### INFORMATION SHOWN
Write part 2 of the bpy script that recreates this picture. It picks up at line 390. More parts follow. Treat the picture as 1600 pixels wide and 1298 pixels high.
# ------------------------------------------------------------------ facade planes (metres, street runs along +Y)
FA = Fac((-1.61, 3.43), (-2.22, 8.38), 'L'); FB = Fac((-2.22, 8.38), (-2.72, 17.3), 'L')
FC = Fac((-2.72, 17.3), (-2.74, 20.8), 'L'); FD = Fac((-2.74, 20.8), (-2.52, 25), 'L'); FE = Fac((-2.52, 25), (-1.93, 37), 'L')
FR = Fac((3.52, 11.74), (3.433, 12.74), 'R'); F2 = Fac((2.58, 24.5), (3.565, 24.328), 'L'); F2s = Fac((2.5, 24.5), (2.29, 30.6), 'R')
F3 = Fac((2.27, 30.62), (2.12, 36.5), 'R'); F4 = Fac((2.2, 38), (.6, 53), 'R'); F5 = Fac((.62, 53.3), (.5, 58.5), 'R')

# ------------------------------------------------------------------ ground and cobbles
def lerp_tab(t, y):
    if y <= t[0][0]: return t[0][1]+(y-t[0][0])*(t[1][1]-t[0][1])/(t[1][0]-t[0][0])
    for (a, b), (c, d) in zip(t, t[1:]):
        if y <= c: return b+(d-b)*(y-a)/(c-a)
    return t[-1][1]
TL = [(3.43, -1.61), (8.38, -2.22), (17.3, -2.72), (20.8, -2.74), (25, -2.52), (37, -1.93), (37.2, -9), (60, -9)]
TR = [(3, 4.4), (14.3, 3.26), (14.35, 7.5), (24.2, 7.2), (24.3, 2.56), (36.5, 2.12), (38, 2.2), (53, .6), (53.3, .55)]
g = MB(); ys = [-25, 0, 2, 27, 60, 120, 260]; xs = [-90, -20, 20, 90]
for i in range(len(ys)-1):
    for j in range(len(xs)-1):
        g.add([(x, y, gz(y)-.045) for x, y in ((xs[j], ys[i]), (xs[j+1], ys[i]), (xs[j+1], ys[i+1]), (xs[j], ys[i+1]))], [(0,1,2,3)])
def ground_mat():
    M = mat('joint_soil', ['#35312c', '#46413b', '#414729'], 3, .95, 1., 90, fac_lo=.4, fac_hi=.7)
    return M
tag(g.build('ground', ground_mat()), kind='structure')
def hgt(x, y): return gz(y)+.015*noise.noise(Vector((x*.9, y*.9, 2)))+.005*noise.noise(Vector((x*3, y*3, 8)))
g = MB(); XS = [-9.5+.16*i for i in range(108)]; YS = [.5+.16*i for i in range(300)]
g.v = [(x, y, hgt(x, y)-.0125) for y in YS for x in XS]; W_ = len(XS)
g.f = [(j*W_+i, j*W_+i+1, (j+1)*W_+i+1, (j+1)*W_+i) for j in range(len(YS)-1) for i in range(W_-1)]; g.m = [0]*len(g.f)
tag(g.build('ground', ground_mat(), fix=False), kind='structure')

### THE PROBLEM
Using the data above, reproduce every line exactly.

### EXERCISE OUTPUT
Write part 2 of the bpy script that recreates this picture. It picks up at line 390. More parts follow. Treat the picture as 1600 pixels wide and 1298 pixels high.
# ------------------------------------------------------------------ facade planes (metres, street runs along +Y)
FA = Fac((-1.61, 3.43), (-2.22, 8.38), 'L'); FB = Fac((-2.22, 8.38), (-2.72, 17.3), 'L')
FC = Fac((-2.72, 17.3), (-2.74, 20.8), 'L'); FD = Fac((-2.74, 20.8), (-2.52, 25), 'L'); FE = Fac((-2.52, 25), (-1.93, 37), 'L')
FR = Fac((3.52, 11.74), (3.433, 12.74), 'R'); F2 = Fac((2.58, 24.5), (3.565, 24.328), 'L'); F2s = Fac((2.5, 24.5), (2.29, 30.6), 'R')
F3 = Fac((2.27, 30.62), (2.12, 36.5), 'R'); F4 = Fac((2.2, 38), (.6, 53), 'R'); F5 = Fac((.62, 53.3), (.5, 58.5), 'R')

# ------------------------------------------------------------------ ground and cobbles
def lerp_tab(t, y):
    if y <= t[0][0]: return t[0][1]+(y-t[0][0])*(t[1][1]-t[0][1])/(t[1][0]-t[0][0])
    for (a, b), (c, d) in zip(t, t[1:]):
        if y <= c: return b+(d-b)*(y-a)/(c-a)
    return t[-1][1]
TL = [(3.43, -1.61), (8.38, -2.22), (17.3, -2.72), (20.8, -2.74), (25, -2.52), (37, -1.93), (37.2, -9), (60, -9)]
TR = [(3, 4.4), (14.3, 3.26), (14.35, 7.5), (24.2, 7.2), (24.3, 2.56), (36.5, 2.12), (38, 2.2), (53, .6), (53.3, .55)]
g = MB(); ys = [-25, 0, 2, 27, 60, 120, 260]; xs = [-90, -20, 20, 90]
for i in range(len(ys)-1):
    for j in range(len(xs)-1):
        g.add([(x, y, gz(y)-.045) for x, y in ((xs[j], ys[i]), (xs[j+1], ys[i]), (xs[j+1], ys[i+1]), (xs[j], ys[i+1]))], [(0,1,2,3)])
def ground_mat():
    M = mat('joint_soil', ['#35312c', '#46413b', '#414729'], 3, .95, 1., 90, fac_lo=.4, fac_hi=.7)
    return M
tag(g.build('ground', ground_mat()), kind='structure')
def hgt(x, y): return gz(y)+.015*noise.noise(Vector((x*.9, y*.9, 2)))+.005*noise.noise(Vector((x*3, y*3, 8)))
g = MB(); XS = [-9.5+.16*i for i in range(108)]; YS = [.5+.16*i for i in range(300)]
g.v = [(x, y, hgt(x, y)-.0125) for y in YS for x in XS]; W_ = len(XS)
g.f = [(j*W_+i, j*W_+i+1, (j+1)*W_+i+1, (j+1)*W_+i) for j in range(len(YS)-1) for i in range(W_-1)]; g.m = [0]*len(g.f)
tag(g.build('ground', ground_mat(), fix=False), kind='structure')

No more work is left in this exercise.